A new approach in Nevada education

Patrick Gibbons

For years, the debate over public education in Nevada has been over how much to spend, rather than how to use resources effectively.

Anyone still lucid after the recent special session should recall that spending more money has never produced results. Indeed, adjusting for inflation, Nevada has already increased per-pupil spending 180 percent over the last 50 years.

Spending more money hasn't produced results because public education is structured to focus on complying with government and district regulations and on funding jobs for adults — rather than on what truly works for students. If Nevada wants education that works, we need fundamental change in public education's architecture.

Unfortunately, education is a hotly partisan issue, where the "Party of No" is regularly the Democrats.

Times may be changing, however. President Obama and some national Democrats, including advocacy groups like Democrats for Education Reform, increasingly embrace reforms like alternative teacher certification, teacher evaluations, merit pay, virtual schools and charter schools.

Parental choice — the reform most vehemently opposed by Democrats still in bondage to the teacher unions — is also gaining ground on the research front. In random assignment studies — the "gold standard" of scientific research — nine of 10 find voucher students outperforming their counterparts in traditional public schools. No such study finds public schools outperforming voucher schools.

Studies have also shown that vouchers increase racial diversity, tolerance, civic knowledge and graduation rates. The competition even helps improve traditional public schools.

Groups like the Black Alliance for Education Options and the Hispanic Council for Reform and Educational Options are showing that minority parents, when it comes to their children's future, are willing to exit the Democrat "big tent." Civil rights activists, such as Dr. Howard Fuller of Marquette University, increasingly see vouchers as a civil rights issue and a method of delivering high-quality schools to all students, and most especially those in underserved communities.

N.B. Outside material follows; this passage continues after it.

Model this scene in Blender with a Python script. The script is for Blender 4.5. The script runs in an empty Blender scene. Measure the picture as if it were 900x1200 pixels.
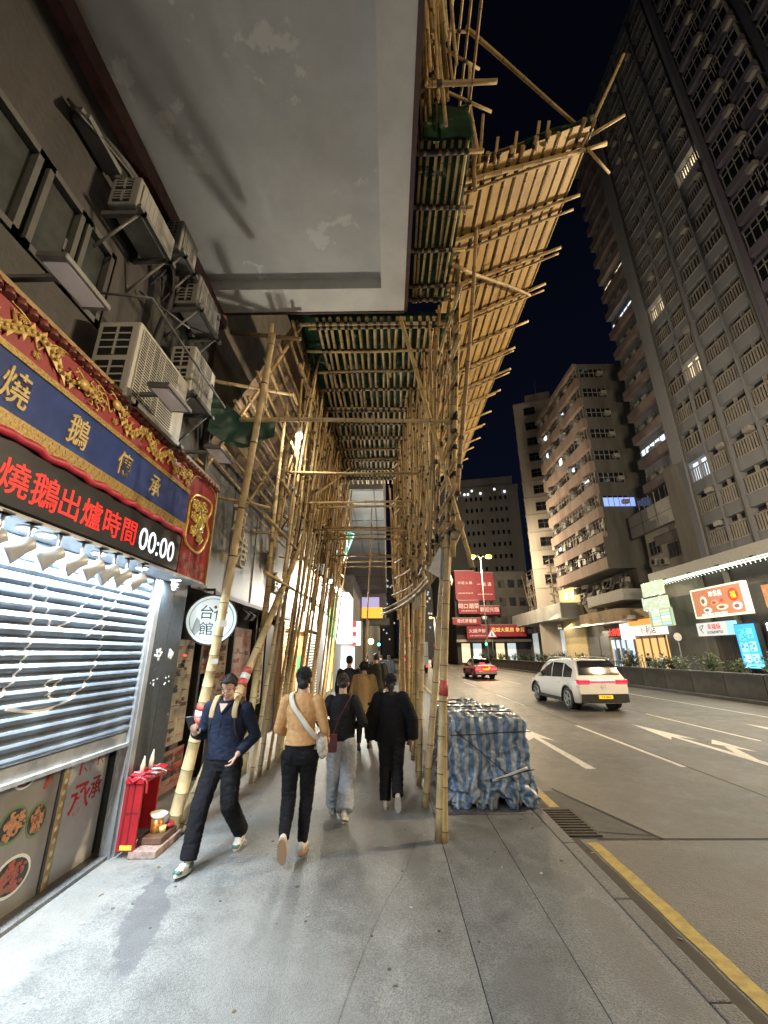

In Florida, some state Democrats are breaking ranks to support expansion of the Sunshine State's "Step Up for Students" scholarship program, which helps more than 20,000 low-income kids attend any public or private school their parents choose.

Yet, despite these successes, many Democrats still fight vouchers and any threat to union monopoly control over K-12 education. Congress killing the very popular D.C. Opportunity Scholarship Program is a revealing example.

Still, some reforms have shown the potential to draw broad, bi-partisan support: Local school autonomy and public-school parental choice are important examples. The idea is simple: Give local schools more operational autonomy, including in how they use their funds. Then allow those funds to follow the child once parents select among the competing public schools.

This brings a much-needed market orientation to public schools — an alternative far superior to the Soviet-style, command-and-control, bureaucratic monopoly we now suffer.

The fact is, spending more money on a seriously defective, outmoded public-schools model won't produce the results Nevada needs.

It's long past time that lawmakers gave serious thought to how our state's scarce resources could be spent more effectively.